В 1964 году правительство Советского Союза намекнуло Кастро, что Че пора «уходить». А Кастро отлично знал, кто был той «рукой, которая его кормила». Он никогда особо и не любил Гевару. В данной ситуации Кастро больше не нуждался в своем Робеспьере.
Отсюда и начинают расти ноги у мифа, созданного сочинителями «жития» Гевары, о его постепенном «идеологическом расхождении с СССР». Пылающее чистым революционным огнем сердце Че, гласит миф, никак не могло смириться с коррумпированной системой советской номенклатуры. На самом же деле конфликт был исключительно практический.
Советский Союз просто-напросто отказался финансировать очередные безумные фантазии Гевары. Когда Че наконец осознал сложившуюся ситуацию, он понял, что его дни в качестве фаворита Кастро были сочтены.
Тогда Че Гевара решил отомстить. Так, в декабре 1964 года, сразу после визита в ООН, Че посетил своего товарища Ахмеда Бен Бела в Алжире. Там он произнес получившую широкий резонанс речь о том, что СССР «является соучастником в империалистической эксплуатации».
Многим в тот день показалось, что Че прочил себя на роль Троцкого своего поколения. А для самого Че это была лишь еще одна роль, которую нужно было сыграть. Когда Гевара вернулся в Гавану, кубинские газеты и словом не обмолвились ни о его речи, ни вообще о его поездке. Более того, он был приглашен на встречу с Фиделем и Раулем Кастро. Рауль как раз вернулся из Союза, где речь Че, произнесенная в Алжире, наделала много шума. При появлении Гевары Фидель и Рауль Кастро во всеуслышание назвали его недисциплинированным, неблагодарным глупцом.

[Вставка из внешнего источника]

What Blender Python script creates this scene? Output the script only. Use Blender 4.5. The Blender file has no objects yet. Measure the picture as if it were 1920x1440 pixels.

«Фидель! – растерянно отозвался Че. – Пожалуйста, относись ко мне с уважением! Я не Камило!» Супруга Че Гевары, Алейда, была вынуждена вмешаться в спор с восклицанием: «Не могу поверить, что все это действительно происходит между давними, проверенными временем компаньерос!»
Обескураженный Че вернулся домой, где нашел перерезанными провода своего телефона. Это стало началом его домашнего ареста. Именно во время домашнего ареста Че сочинил свое известное «прощальное письмо Фиделю», в котором он унижался самым неприкрытым образом.